— begin Supplied records —
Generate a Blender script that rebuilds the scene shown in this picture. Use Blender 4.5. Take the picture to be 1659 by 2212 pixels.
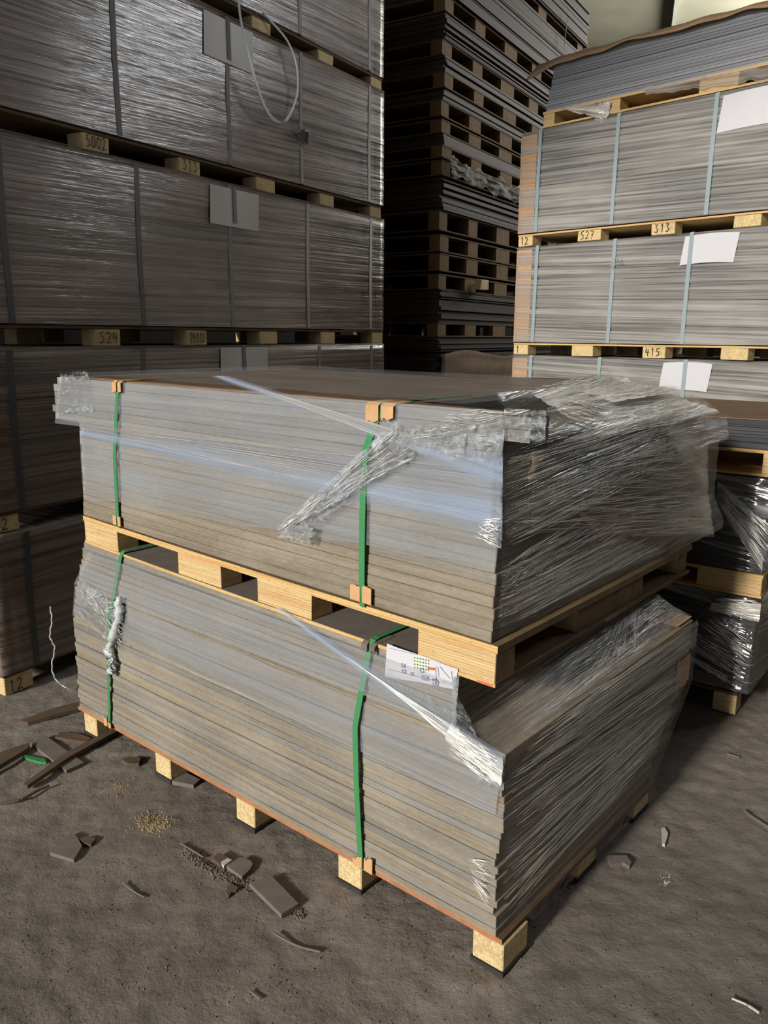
import bpy, math, random
from mathutils import Vector, Matrix, noise as mn
random.seed(7)
D = bpy.data
SC = bpy.context.scene
COL = SC.collection
for o in list(D.objects): D.objects.remove(o)

# ------------------------------------------------------------------ camera
FPX, PITCH, ROLL, H = 1731.3, math.radians(12.448), math.radians(.43), 1.5
CX, CY = 829.5, 1106
fw = Vector((0, math.cos(PITCH), -math.sin(PITCH)))
r0 = Vector((1, 0, 0)); u0 = r0.cross(fw)
cr = r0 * math.cos(ROLL) + u0 * math.sin(ROLL)
cu = -r0 * math.sin(ROLL) + u0 * math.cos(ROLL)
C = Vector((0, 0, H))
cam = D.cameras.new('camera'); camo = D.objects.new('camera', cam); COL.objects.link(camo)
cam.sensor_fit = 'VERTICAL'; cam.sensor_height = 36; cam.lens = FPX / 2212 * 36
cam.clip_start = .02; cam.clip_end = 100
m = Matrix((cr, cu, -fw)).transposed().to_4x4(); m.translation = C
camo.matrix_world = m
SC.camera = camo

# ------------------------------------------------------------------ light
SC.view_settings.view_transform = 'Standard'; SC.view_settings.look = 'None'
SC.view_settings.gamma = 1; SC.view_settings.use_curve_mapping = False
SC.view_settings.exposure = 0.12
W = D.worlds.new('world'); SC.world = W; W.use_nodes = True
W.node_tree.nodes['Background'].inputs[0].default_value = (.80, .90, 1.0, 1)
W.node_tree.nodes['Background'].inputs[1].default_value = .23
sl = D.lights.new('sun', 'SUN'); sl.energy = 3.9; sl.angle = math.radians(5); sl.color = (1, .93, .82)
so = D.objects.new('sun', sl); COL.objects.link(so)
AZ, EL = math.radians(39.8), math.radians(20)
sd = Vector((math.sin(AZ) * math.cos(EL), math.cos(AZ) * math.cos(EL), -math.sin(EL)))
so.rotation_euler = sd.to_track_quat('-Z', 'Y').to_euler(); so.location = (-8, -8, 6)
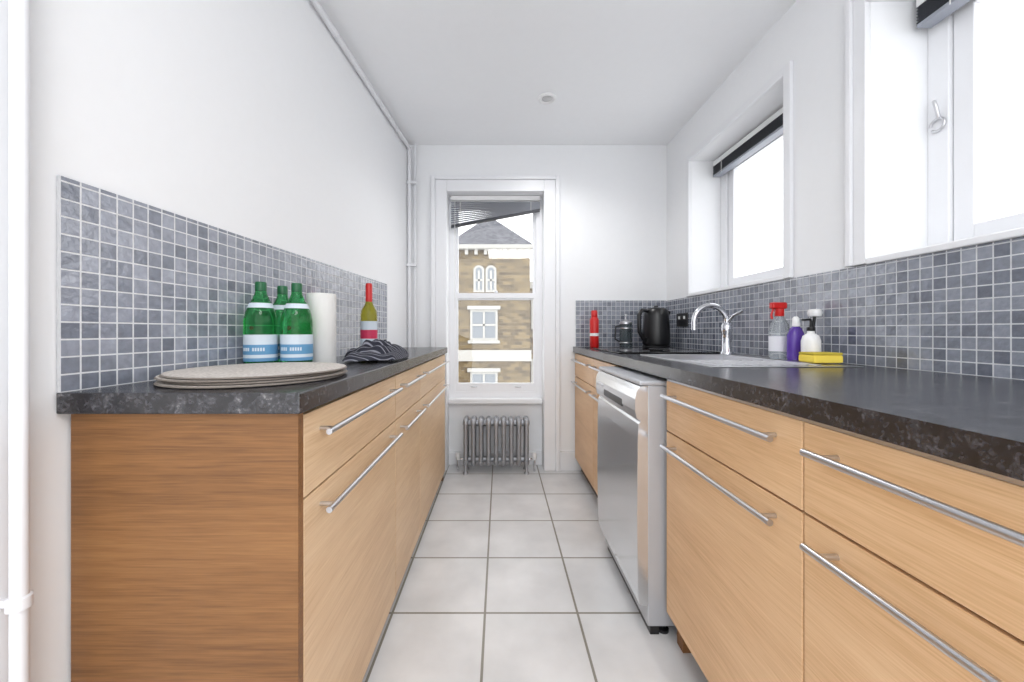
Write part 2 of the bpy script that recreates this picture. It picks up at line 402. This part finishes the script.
# ---------------------------------------------------------------- cabinets
def handle(name, x, y0, y1, z, side, parent):
    off = .032
    h = -side*off
    tube(name+'_bar', [(x+h, y0, z), (x+h, y1, z)], .0065, M_steel, parent)
    for k, y in enumerate((y0+.03, y1-.03)):
        tube(f'{name}_post_{k}', [(x, y, z), (x+h, y, z)], .005, M_steel, parent)
def cab(parent, tag, y0, y1, xf, xb, side, m, hy0=None, hy1=None, zb=.09):
    g = .002; t = .018
    box(f'carcass_{tag}', min(xf+side*(t+.001), xb), max(xf+side*(t+.001), xb), y0, y1, zb, CT-.042, M_carc, parent)
    xa, xc = sorted((xf, xf+side*t))
    box(f'drawer_{tag}', xa, xc, y0+g, y1-g, .702, CT-.05, m, parent, .0015)
    box(f'door_{tag}', xa, xc, y0+g, y1-g, zb, .697, m, parent, .0015)
    a = y0+.04 if hy0 is None else hy0; b = y1-.04 if hy1 is None else hy1
    handle(f'handle_top_{tag}', xf, a, b, .822, side, parent)
    handle(f'handle_low_{tag}', xf, a, b, .66, side, parent)
XLf = -.385
LB = empty('base_cabinet_run', (-.55, 1.7, .45))
for tag, a, b in (('a', .745, 1.40), ('b', 1.40, 1.83), ('c', 1.83, 2.66)):
    cab(LB, tag, a, b, XLf, xl(a)+.075, -1, M_oak, zb=.05)
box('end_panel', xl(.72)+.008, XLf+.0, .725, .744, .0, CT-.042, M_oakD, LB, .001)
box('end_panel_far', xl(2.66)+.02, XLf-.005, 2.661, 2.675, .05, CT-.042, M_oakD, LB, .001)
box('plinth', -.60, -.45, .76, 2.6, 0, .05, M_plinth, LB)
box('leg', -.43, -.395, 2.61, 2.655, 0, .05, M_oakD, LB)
def prism(name, P, z0, z1, m, parent=None, bev=0):
    bm = bmesh.new()
    lo = [bm.verts.new((x, y, z0)) for x, y in P]; hi = [bm.verts.new((x, y, z1)) for x, y in P]
    bm.faces.new(lo); bm.faces.new(hi); n = len(P)
    for i in range(n): bm.faces.new((lo[i], lo[(i+1) % n], hi[(i+1) % n], hi[i]))
    return finish(tomesh(bm, name, m), parent, bev)
prism('worktop', [(xl(.706)+.002, .706), (-.372, .706), (-.372, 2.69), (xl(2.69)+.002, 2.69)], CT-.04, CT, M_top, LB, .003)
XRf = .552
RB = empty('base_cabinet_run', (.9, 1.0, .45))
for tag, a, b in (('a', -.55, .09), ('b', .09, .692), ('c', .692, 1.262), ('d', 1.83, 2.25), ('e', 2.25, 2.80)):
    cab(RB, tag, a, b, XRf, XR-.02, 1, M_oakR, zb=.10)
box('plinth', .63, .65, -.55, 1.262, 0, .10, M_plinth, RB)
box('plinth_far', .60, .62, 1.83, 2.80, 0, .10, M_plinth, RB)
box('leg', .585, .62, 1.215, 1.255, 0, .10, M_oakD, RB)
box('under_strip', XRf+.003, XRf+.01, -.55, 1.262, CT-.05, CT-.041, M_steel, RB)
hx0, hx1, hy0, hy1 = .70, 1.06, 1.47, 1.80
boxes('worktop', [(.54, XR-.01, -.6, hy0, CT-.04, CT), (.54, XR-.01, hy1, D-.01, CT-.04, CT), (.54, hx0, hy0, hy1, CT-.04, CT), (hx1, XR-.01, hy0, hy1, CT-.04, CT)], M_top, RB)
SK = empty('kitchen_sink', (.9, 1.5, CT))
t = .004
boxes('bowl', [(hx0+.002,hx1-.002,hy0+.002,hy1-.002,CT-.036,CT-.03),(hx0+.002,hx0+.008,hy0+.002,hy1-.002,CT-.03,CT+.002),(hx1-.008,hx1-.002,hy0+.002,hy1-.002,CT-.03,CT+.002),(hx0+.008,hx1-.008,hy0+.002,hy0+.008,CT-.03,CT+.002),(hx0+.008,hx1-.008,hy1-.008,hy1-.002,CT-.03,CT+.002)], M_steel, SK)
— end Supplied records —
Written instruction | Word for word, quote the full listing, omitting every picture.

Written response |
Generate a Blender script that rebuilds the scene shown in this picture. Use Blender 4.5. Take the picture to be 1659 by 2212 pixels.
import bpy, math, random
from mathutils import Vector, Matrix, noise as mn
random.seed(7)
D = bpy.data
SC = bpy.context.scene
COL = SC.collection
for o in list(D.objects): D.objects.remove(o)

# ------------------------------------------------------------------ camera
FPX, PITCH, ROLL, H = 1731.3, math.radians(12.448), math.radians(.43), 1.5
CX, CY = 829.5, 1106
fw = Vector((0, math.cos(PITCH), -math.sin(PITCH)))
r0 = Vector((1, 0, 0)); u0 = r0.cross(fw)
cr = r0 * math.cos(ROLL) + u0 * math.sin(ROLL)
cu = -r0 * math.sin(ROLL) + u0 * math.cos(ROLL)
C = Vector((0, 0, H))
cam = D.cameras.new('camera'); camo = D.objects.new('camera', cam); COL.objects.link(camo)
cam.sensor_fit = 'VERTICAL'; cam.sensor_height = 36; cam.lens = FPX / 2212 * 36
cam.clip_start = .02; cam.clip_end = 100
m = Matrix((cr, cu, -fw)).transposed().to_4x4(); m.translation = C
camo.matrix_world = m
SC.camera = camo

# ------------------------------------------------------------------ light
SC.view_settings.view_transform = 'Standard'; SC.view_settings.look = 'None'
SC.view_settings.gamma = 1; SC.view_settings.use_curve_mapping = False
SC.view_settings.exposure = 0.12
W = D.worlds.new('world'); SC.world = W; W.use_nodes = True
W.node_tree.nodes['Background'].inputs[0].default_value = (.80, .90, 1.0, 1)
W.node_tree.nodes['Background'].inputs[1].default_value = .23
sl = D.lights.new('sun', 'SUN'); sl.energy = 3.9; sl.angle = math.radians(5); sl.color = (1, .93, .82)
so = D.objects.new('sun', sl); COL.objects.link(so)
AZ, EL = math.radians(39.8), math.radians(20)
sd = Vector((math.sin(AZ) * math.cos(EL), math.cos(AZ) * math.cos(EL), -math.sin(EL)))
so.rotation_euler = sd.to_track_quat('-Z', 'Y').to_euler(); so.location = (-8, -8, 6)
Write part 2 of the bpy script that recreates this picture. It picks up at line 402. This part finishes the script.
# ---------------------------------------------------------------- cabinets
def handle(name, x, y0, y1, z, side, parent):
    off = .032
    h = -side*off
    tube(name+'_bar', [(x+h, y0, z), (x+h, y1, z)], .0065, M_steel, parent)
    for k, y in enumerate((y0+.03, y1-.03)):
        tube(f'{name}_post_{k}', [(x, y, z), (x+h, y, z)], .005, M_steel, parent)
def cab(parent, tag, y0, y1, xf, xb, side, m, hy0=None, hy1=None, zb=.09):
    g = .002; t = .018
    box(f'carcass_{tag}', min(xf+side*(t+.001), xb), max(xf+side*(t+.001), xb), y0, y1, zb, CT-.042, M_carc, parent)
    xa, xc = sorted((xf, xf+side*t))
    box(f'drawer_{tag}', xa, xc, y0+g, y1-g, .702, CT-.05, m, parent, .0015)
    box(f'door_{tag}', xa, xc, y0+g, y1-g, zb, .697, m, parent, .0015)
    a = y0+.04 if hy0 is None else hy0; b = y1-.04 if hy1 is None else hy1
    handle(f'handle_top_{tag}', xf, a, b, .822, side, parent)
    handle(f'handle_low_{tag}', xf, a, b, .66, side, parent)
XLf = -.385
LB = empty('base_cabinet_run', (-.55, 1.7, .45))
for tag, a, b in (('a', .745, 1.40), ('b', 1.40, 1.83), ('c', 1.83, 2.66)):
    cab(LB, tag, a, b, XLf, xl(a)+.075, -1, M_oak, zb=.05)
box('end_panel', xl(.72)+.008, XLf+.0, .725, .744, .0, CT-.042, M_oakD, LB, .001)
box('end_panel_far', xl(2.66)+.02, XLf-.005, 2.661, 2.675, .05, CT-.042, M_oakD, LB, .001)
box('plinth', -.60, -.45, .76, 2.6, 0, .05, M_plinth, LB)
box('leg', -.43, -.395, 2.61, 2.655, 0, .05, M_oakD, LB)
def prism(name, P, z0, z1, m, parent=None, bev=0):
    bm = bmesh.new()
    lo = [bm.verts.new((x, y, z0)) for x, y in P]; hi = [bm.verts.new((x, y, z1)) for x, y in P]
    bm.faces.new(lo); bm.faces.new(hi); n = len(P)
    for i in range(n): bm.faces.new((lo[i], lo[(i+1) % n], hi[(i+1) % n], hi[i]))
    return finish(tomesh(bm, name, m), parent, bev)
prism('worktop', [(xl(.706)+.002, .706), (-.372, .706), (-.372, 2.69), (xl(2.69)+.002, 2.69)], CT-.04, CT, M_top, LB, .003)
XRf = .552
RB = empty('base_cabinet_run', (.9, 1.0, .45))
for tag, a, b in (('a', -.55, .09), ('b', .09, .692), ('c', .692, 1.262), ('d', 1.83, 2.25), ('e', 2.25, 2.80)):
    cab(RB, tag, a, b, XRf, XR-.02, 1, M_oakR, zb=.10)
box('plinth', .63, .65, -.55, 1.262, 0, .10, M_plinth, RB)
box('plinth_far', .60, .62, 1.83, 2.80, 0, .10, M_plinth, RB)
box('leg', .585, .62, 1.215, 1.255, 0, .10, M_oakD, RB)
box('under_strip', XRf+.003, XRf+.01, -.55, 1.262, CT-.05, CT-.041, M_steel, RB)
hx0, hx1, hy0, hy1 = .70, 1.06, 1.47, 1.80
boxes('worktop', [(.54, XR-.01, -.6, hy0, CT-.04, CT), (.54, XR-.01, hy1, D-.01, CT-.04, CT), (.54, hx0, hy0, hy1, CT-.04, CT), (hx1, XR-.01, hy0, hy1, CT-.04, CT)], M_top, RB)
SK = empty('kitchen_sink', (.9, 1.5, CT))
t = .004
boxes('bowl', [(hx0+.002,hx1-.002,hy0+.002,hy1-.002,CT-.036,CT-.03),(hx0+.002,hx0+.008,hy0+.002,hy1-.002,CT-.03,CT+.002),(hx1-.008,hx1-.002,hy0+.002,hy1-.002,CT-.03,CT+.002),(hx0+.008,hx1-.008,hy0+.002,hy0+.008,CT-.03,CT+.002),(hx0+.008,hx1-.008,hy1-.008,hy1-.002,CT-.03,CT+.002)], M_steel, SK)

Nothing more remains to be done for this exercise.